**Exercise goal**
Where a line holds the string "scene", return that line.

**Source excerpt**

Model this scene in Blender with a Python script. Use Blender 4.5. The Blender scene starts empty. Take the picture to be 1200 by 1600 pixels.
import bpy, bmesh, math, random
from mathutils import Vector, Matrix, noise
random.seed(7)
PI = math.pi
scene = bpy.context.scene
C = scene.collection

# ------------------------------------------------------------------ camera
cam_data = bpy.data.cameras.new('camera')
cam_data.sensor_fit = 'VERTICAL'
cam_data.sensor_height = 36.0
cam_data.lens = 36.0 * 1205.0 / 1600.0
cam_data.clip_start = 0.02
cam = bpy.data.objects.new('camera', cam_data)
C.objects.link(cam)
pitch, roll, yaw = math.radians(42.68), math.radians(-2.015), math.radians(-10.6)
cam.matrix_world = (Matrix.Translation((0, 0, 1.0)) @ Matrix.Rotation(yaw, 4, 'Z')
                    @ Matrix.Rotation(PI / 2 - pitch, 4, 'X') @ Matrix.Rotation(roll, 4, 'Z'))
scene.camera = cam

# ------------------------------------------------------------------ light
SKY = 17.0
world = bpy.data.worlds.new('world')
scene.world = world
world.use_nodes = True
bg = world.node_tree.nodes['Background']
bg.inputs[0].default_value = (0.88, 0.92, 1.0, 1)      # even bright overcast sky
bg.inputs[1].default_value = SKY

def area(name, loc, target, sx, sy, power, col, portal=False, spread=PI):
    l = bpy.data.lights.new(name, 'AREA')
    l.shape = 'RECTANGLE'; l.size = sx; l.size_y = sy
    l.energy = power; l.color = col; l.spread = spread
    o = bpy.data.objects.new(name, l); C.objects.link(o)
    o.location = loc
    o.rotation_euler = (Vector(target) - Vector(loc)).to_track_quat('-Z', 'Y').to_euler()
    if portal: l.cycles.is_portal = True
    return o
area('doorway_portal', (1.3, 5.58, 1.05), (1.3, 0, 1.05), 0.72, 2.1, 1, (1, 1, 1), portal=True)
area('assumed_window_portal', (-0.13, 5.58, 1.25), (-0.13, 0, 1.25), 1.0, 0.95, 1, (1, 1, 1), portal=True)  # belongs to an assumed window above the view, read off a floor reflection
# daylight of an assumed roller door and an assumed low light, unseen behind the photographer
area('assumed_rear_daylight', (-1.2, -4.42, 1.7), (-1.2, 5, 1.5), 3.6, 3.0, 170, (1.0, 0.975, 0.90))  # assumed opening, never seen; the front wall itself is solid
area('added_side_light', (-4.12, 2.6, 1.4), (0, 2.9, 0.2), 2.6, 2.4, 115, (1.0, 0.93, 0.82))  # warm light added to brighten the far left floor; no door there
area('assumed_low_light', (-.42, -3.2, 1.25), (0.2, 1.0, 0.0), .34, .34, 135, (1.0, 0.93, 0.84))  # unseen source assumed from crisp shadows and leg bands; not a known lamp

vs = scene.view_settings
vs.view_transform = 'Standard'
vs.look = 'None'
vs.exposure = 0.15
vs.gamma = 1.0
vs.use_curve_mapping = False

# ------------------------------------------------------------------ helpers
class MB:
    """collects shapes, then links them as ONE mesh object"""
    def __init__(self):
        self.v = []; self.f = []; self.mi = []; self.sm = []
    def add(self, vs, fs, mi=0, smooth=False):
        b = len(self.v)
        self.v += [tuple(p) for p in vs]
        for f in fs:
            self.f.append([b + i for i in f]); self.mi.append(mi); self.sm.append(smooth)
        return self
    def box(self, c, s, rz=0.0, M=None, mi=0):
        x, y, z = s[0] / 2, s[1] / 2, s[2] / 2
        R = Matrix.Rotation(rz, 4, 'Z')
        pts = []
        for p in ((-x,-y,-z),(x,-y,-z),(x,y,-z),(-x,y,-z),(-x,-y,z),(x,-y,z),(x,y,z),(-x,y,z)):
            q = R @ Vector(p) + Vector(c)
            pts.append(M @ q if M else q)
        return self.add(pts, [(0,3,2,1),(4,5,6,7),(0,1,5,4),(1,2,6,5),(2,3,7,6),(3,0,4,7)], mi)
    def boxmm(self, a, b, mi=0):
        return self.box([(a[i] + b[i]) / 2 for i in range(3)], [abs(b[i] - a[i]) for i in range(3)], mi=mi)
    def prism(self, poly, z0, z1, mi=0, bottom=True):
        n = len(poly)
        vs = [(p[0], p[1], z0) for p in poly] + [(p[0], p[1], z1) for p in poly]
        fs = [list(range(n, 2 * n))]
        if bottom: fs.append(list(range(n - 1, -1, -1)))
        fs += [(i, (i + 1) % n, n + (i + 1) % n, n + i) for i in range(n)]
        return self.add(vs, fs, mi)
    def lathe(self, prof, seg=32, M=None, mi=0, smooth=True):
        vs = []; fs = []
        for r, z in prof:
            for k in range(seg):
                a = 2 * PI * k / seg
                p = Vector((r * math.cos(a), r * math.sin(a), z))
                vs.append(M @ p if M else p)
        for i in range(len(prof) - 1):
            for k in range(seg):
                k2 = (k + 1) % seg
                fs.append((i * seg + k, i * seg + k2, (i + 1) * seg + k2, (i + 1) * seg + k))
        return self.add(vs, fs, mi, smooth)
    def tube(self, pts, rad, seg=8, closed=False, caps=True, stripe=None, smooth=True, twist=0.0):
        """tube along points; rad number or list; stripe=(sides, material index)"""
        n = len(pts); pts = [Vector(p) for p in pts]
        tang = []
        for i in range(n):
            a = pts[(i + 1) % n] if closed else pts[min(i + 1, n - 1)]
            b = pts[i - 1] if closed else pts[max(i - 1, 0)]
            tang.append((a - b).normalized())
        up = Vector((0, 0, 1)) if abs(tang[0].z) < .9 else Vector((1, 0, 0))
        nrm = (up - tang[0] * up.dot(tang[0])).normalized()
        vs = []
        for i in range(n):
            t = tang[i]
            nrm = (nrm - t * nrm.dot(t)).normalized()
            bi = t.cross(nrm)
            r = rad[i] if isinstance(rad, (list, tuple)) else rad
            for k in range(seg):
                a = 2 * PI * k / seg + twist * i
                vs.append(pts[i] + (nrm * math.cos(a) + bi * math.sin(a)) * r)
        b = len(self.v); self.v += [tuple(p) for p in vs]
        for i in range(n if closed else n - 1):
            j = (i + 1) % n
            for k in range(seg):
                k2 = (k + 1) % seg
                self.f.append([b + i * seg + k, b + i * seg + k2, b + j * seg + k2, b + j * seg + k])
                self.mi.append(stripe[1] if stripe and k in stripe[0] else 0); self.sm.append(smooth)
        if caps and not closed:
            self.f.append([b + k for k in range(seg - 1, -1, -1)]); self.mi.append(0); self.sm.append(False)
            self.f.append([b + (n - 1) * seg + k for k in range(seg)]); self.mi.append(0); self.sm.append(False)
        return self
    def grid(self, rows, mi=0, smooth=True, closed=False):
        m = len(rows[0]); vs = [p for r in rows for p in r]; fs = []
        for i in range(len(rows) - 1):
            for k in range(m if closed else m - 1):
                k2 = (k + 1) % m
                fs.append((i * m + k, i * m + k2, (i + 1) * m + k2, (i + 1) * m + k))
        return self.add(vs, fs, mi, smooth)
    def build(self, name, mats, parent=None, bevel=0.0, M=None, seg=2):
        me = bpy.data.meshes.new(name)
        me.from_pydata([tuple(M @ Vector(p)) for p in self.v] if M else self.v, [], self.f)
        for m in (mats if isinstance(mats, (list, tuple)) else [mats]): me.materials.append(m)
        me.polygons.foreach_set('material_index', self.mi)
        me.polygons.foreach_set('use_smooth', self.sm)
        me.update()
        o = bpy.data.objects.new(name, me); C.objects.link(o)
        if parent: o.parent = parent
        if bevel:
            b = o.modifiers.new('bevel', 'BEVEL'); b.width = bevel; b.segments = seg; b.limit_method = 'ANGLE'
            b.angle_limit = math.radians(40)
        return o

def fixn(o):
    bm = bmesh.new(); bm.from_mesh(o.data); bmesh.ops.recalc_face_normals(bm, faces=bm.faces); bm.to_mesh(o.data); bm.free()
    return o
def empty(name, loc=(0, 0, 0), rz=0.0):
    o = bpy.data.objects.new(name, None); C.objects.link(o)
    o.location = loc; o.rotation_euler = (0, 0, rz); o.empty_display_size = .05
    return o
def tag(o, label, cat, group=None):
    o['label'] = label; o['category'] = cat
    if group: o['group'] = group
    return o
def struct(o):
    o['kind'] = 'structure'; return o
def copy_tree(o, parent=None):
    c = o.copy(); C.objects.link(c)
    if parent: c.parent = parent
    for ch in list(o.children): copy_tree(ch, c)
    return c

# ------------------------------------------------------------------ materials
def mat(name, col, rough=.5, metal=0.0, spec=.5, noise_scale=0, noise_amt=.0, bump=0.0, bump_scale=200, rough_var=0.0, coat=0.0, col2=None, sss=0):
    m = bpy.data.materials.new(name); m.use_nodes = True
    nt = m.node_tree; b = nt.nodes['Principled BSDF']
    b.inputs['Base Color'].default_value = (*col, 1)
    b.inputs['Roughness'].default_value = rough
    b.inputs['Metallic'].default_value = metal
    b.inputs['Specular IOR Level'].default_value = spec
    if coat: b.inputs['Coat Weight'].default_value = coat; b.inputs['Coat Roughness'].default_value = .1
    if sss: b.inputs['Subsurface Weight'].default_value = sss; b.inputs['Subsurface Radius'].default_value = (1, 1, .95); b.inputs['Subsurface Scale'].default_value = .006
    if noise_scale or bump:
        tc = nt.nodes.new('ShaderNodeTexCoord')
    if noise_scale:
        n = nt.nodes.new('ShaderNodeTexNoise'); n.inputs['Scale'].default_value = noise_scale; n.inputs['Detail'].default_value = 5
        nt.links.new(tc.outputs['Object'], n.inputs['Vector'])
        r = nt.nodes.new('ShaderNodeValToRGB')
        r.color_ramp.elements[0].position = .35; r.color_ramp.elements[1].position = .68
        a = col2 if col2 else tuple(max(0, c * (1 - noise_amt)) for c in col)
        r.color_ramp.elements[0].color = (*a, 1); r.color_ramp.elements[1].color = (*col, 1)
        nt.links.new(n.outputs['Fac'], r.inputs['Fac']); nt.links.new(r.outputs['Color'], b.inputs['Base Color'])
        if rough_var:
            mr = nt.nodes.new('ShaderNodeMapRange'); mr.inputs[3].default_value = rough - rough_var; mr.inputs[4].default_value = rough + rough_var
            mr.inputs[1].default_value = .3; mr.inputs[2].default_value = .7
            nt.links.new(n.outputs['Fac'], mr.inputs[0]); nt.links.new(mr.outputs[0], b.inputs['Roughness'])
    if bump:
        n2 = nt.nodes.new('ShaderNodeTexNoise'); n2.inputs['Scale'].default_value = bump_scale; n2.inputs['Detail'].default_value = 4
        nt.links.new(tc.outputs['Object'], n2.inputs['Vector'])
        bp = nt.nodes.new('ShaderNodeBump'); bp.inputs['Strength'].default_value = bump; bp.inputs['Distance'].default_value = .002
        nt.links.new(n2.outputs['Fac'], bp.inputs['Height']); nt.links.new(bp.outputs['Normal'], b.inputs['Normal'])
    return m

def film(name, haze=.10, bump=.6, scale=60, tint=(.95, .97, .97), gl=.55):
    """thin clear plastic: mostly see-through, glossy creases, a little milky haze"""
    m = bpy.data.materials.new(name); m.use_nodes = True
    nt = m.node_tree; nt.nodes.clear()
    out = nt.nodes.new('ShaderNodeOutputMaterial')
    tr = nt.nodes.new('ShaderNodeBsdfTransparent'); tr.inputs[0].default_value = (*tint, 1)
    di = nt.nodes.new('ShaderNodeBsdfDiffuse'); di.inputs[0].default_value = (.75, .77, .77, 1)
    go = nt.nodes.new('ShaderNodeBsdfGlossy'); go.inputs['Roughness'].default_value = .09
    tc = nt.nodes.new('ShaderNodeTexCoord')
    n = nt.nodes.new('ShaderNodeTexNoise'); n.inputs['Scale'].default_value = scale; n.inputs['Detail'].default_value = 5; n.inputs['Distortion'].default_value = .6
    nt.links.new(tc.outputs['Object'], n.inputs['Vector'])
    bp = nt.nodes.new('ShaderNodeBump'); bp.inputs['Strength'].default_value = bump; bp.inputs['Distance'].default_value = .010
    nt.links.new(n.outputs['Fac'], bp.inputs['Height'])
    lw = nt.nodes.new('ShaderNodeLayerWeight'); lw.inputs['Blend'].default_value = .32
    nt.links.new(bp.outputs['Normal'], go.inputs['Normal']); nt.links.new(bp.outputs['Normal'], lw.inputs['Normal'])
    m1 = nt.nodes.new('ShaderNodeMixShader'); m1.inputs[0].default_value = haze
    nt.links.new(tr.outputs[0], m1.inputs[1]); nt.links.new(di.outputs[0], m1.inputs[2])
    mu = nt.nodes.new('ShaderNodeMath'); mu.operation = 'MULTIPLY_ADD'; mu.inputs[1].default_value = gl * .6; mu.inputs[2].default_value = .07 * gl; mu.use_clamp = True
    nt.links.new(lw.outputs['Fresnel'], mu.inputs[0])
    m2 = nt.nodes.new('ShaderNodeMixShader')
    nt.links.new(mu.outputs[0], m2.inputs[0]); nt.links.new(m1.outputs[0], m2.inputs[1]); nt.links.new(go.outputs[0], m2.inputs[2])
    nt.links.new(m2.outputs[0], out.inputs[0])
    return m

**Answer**
Model this scene in Blender with a Python script. Use Blender 4.5. The Blender scene starts empty. Take the picture to be 1200 by 1600 pixels.
scene = bpy.context.scene
C = scene.collection
scene.camera = cam
scene.world = world
vs = scene.view_settings